“Need Blind” Admissions In Trouble

Here’s a sign of colleges’ desperate need for tuition cash to make up for shrunken endowments and less generous donors in today’s economic downturn: many institutions are slinking away from their vaunted “need-blind” admissions policies that admits applicants deemed qualified regardless of their ability to pay and makes up any shortfalls with scholarships and other aid.
One of the first to announce a partial suspension of need-blind as the April college-acceptance season approached was Tufts University. Tufts, in Medford, Mass., is a highly selective private university, but as at most private universities, the costs of attending Tufts are steep: nearly $39,000 a year in undergraduate tuition alone. In years past, according to the Princeton Review, Tufts has lived up to its need-blind policy by giving some form of financial aid to 41 percent of its undergrads.

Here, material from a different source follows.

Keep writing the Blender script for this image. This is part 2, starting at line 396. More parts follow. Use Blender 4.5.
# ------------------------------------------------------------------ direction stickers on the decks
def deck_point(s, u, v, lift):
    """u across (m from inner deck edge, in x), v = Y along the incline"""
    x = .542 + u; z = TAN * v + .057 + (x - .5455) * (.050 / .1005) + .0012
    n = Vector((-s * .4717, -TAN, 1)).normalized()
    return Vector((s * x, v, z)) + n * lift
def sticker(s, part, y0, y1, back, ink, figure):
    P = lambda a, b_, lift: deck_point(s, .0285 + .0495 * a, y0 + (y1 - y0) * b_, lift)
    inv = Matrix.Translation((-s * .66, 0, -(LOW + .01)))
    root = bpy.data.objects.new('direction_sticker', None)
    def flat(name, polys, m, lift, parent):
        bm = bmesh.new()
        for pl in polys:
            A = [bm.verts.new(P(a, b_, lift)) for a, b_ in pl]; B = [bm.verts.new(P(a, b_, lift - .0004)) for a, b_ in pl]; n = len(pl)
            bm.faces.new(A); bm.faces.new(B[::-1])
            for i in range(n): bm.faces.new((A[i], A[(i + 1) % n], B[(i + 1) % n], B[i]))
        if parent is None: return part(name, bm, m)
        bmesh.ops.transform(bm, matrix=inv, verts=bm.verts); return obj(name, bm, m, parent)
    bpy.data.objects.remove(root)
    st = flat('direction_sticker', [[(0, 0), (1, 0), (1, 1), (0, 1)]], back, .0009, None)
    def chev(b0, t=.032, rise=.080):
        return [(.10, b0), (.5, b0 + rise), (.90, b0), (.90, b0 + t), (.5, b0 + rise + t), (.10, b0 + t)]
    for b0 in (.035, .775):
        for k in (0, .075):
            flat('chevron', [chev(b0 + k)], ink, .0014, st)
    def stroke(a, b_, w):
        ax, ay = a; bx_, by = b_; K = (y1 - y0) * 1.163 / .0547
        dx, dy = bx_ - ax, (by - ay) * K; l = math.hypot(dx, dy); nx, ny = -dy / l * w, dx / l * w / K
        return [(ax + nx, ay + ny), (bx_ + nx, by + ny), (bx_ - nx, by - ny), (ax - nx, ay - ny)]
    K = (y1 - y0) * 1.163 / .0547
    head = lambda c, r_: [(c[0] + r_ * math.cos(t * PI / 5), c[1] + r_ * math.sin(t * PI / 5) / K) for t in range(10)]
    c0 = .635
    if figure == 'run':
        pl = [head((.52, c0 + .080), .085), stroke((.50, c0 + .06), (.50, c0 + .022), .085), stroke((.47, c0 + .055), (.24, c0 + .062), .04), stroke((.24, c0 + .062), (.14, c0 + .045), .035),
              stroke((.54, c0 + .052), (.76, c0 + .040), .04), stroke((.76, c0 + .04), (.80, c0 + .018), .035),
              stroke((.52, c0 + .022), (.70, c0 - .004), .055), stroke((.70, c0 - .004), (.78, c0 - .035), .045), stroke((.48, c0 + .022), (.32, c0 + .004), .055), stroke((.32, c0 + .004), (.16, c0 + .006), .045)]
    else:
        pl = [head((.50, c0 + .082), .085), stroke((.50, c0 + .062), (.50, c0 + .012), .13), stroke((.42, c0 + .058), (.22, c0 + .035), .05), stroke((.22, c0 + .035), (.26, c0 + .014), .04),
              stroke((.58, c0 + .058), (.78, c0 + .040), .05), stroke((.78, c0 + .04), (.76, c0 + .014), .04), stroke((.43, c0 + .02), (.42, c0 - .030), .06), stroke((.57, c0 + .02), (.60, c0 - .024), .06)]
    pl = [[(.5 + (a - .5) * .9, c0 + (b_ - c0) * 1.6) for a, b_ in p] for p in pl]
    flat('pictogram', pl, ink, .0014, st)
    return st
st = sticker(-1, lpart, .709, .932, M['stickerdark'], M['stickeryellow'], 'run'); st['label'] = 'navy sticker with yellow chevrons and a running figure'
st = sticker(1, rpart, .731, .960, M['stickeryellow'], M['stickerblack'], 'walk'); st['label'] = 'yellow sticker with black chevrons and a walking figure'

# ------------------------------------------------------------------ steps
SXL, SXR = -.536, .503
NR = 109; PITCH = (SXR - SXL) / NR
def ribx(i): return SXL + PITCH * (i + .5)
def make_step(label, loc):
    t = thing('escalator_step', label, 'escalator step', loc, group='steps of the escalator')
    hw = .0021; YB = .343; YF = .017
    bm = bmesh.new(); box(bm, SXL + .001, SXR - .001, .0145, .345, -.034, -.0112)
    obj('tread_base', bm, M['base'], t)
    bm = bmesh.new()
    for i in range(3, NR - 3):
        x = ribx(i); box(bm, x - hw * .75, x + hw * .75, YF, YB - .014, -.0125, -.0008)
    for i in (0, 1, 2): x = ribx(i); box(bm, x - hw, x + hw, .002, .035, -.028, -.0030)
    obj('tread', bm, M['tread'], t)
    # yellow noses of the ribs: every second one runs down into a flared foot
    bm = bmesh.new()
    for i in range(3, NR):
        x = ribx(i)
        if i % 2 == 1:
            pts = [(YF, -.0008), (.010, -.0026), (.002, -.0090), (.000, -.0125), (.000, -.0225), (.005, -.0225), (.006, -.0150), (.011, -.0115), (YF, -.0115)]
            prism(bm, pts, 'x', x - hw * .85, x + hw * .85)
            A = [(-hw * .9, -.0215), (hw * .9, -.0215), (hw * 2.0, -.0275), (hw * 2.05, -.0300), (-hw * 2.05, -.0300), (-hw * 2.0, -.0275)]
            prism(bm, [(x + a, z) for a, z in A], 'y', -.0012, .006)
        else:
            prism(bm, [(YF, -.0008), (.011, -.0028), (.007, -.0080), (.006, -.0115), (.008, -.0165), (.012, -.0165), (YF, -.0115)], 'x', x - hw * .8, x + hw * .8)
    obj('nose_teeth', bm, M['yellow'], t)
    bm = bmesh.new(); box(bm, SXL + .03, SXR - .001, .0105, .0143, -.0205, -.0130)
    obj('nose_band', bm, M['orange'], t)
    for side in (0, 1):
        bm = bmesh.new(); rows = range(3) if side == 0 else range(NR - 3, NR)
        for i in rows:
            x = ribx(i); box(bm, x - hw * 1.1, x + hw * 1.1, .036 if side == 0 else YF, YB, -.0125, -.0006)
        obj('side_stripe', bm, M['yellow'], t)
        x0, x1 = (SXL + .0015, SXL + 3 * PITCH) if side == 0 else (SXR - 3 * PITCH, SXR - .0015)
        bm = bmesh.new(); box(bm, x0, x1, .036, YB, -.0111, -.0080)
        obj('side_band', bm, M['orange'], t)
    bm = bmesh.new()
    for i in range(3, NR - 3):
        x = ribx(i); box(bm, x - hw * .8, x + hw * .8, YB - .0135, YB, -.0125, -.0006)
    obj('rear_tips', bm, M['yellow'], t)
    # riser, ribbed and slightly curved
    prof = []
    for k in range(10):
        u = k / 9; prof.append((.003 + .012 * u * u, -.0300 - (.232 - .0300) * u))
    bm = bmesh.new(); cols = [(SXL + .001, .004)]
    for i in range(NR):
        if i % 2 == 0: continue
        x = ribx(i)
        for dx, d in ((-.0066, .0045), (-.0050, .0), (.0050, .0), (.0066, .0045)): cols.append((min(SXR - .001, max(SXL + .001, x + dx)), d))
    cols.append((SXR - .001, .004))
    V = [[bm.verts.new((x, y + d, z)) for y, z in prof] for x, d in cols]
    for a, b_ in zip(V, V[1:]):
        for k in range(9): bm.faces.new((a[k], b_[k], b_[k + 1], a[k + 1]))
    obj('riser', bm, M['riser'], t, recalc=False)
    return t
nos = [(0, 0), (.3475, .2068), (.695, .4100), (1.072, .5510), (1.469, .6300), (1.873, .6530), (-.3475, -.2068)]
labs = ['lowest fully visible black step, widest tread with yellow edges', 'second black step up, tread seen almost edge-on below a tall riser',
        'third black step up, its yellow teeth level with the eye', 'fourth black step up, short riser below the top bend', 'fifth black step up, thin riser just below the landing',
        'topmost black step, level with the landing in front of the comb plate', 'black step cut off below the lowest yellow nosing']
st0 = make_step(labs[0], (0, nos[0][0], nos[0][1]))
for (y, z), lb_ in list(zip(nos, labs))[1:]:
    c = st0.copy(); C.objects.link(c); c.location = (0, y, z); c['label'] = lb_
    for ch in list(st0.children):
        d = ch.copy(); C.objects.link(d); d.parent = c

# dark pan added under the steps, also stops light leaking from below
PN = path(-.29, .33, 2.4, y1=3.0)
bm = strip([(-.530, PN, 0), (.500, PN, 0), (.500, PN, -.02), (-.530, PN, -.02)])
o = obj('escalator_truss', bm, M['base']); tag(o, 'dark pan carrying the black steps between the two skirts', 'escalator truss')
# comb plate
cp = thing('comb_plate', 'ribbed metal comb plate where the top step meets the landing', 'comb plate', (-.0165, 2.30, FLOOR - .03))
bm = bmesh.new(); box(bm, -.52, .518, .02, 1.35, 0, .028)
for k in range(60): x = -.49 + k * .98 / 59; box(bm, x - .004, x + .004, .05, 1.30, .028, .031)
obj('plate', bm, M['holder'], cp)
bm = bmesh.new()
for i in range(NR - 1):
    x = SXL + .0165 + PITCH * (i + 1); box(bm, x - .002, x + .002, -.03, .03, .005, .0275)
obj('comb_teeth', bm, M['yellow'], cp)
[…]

This year Tufts, also like many private universities affected by a recession-induced scramble by potential students and their parents to enroll in cheaper public or close-to-home institutions, suffered a drop in applications for its 2009-2010 entering freshman class (the decline was 4 percent in Tufts’ case), but it accepted nearly as many applicants as it did last year (the decline in acceptances was less than 1 percent, Tufts reported). That was one sign that Tufts was willing to relax its tough admissions standards, if only slightly, in the interest of maintaining its entering class size of about 1,300 students with its attendant cash flow. Then, Dean of Undergraduate Admissions Lee Coffin told the Tufts Daily that the university’s admissions committee had jettisoned its need-blind policy in considering the final 850 applications—about 5 percent of the 15,038 total. Coffin told the daily that Tufts had simply run out of scholarship money. As might be expected, part of the reason for the change in policy was that applicants’ recession-strapped families were requesting larger amounts of aid. Nonetheless, Tufts’ concomitant willingness to dip farther down into its applicant pool in order to maintain the same number of entering freshmen as last year indicates that Tufts needs tuition dollars as much as some of its students need scholarships.


Given the lottery nature of the application/acceptance ratio at elite colleges, the entering freshman class at Tufts this coming fall is unlikely to be less academically qualified overall than classes of years past. Yet Tufts’s slight shift away from a strict need-blind policy is part of a nationwide trend toward bending need-blind rules to produce more students whose families can pay full costs. The New York Times reported that an array of well-regarded private colleges, including Bowdoin, Brandeis, Colby, Grinnell, Middlebury, and Oberlin, have found ways to get around need-blind. The typical strategy is to increase the number of transfer, foreign, and waiting-list students accepted, as applicants falling into those three categories have not traditionally been considered on a need-blind basis. Brandeis, for example, expanded by 10 percent the number of international students it will accept for this fall. Bowdoin announced that it will expand its undergrad population by 50 students over the next five years, with many of the new slots to be filled by transfer and wait-listed students.
It hasn’t taken long for college applicants, their parents, and the admissions-counseling industry to realize that, for families with the money to afford to pay full freight, these shifts in admissions policies gives them an advantage in the admissions game. As educational consultant David Kahn wrote in the Wall Street Journal, “[A]necdotally speaking , my students are being accepted this year at schools that might have turned them down a year ago. Just because some schools are ‘need blind’ doesn’t mean that they are ‘wealth blind.'” Admissions counselor Lauren Stuckey, writing for the Washington Examiner, bluntly advised college applicants from families with the wherewithal not to request financial aid: “[F]or those who can afford it, it might just make sense to forego the aid in favor of the proverbial fat envelope.”
It helps to put the partial abandonment of need-blind policies into historical perspective. Until 30 years ago, the availability of college scholarships was largely determined by colleges’ scholarship budgets. Universities doled out scholarships where they could to their best-qualified needy applicants, leaving the less academically qualified needy to fend for themselves. Then, in the interests of having greater numbers of less affluent students in their classes, colleges adopted need-blind policies, which essentially traded the scholarship budget for a scholarship bottomless pit. Now, it seems, none but the very richest universities can afford high-minded open-ended financial aid policies.that reward academically weaker applicants from poor families as well as academic superstars with similar backgrounds. Cash-strapped colleges are simply returning, via a variety of rule-bending strategies, to the careful scholarship budgeting of yesteryear.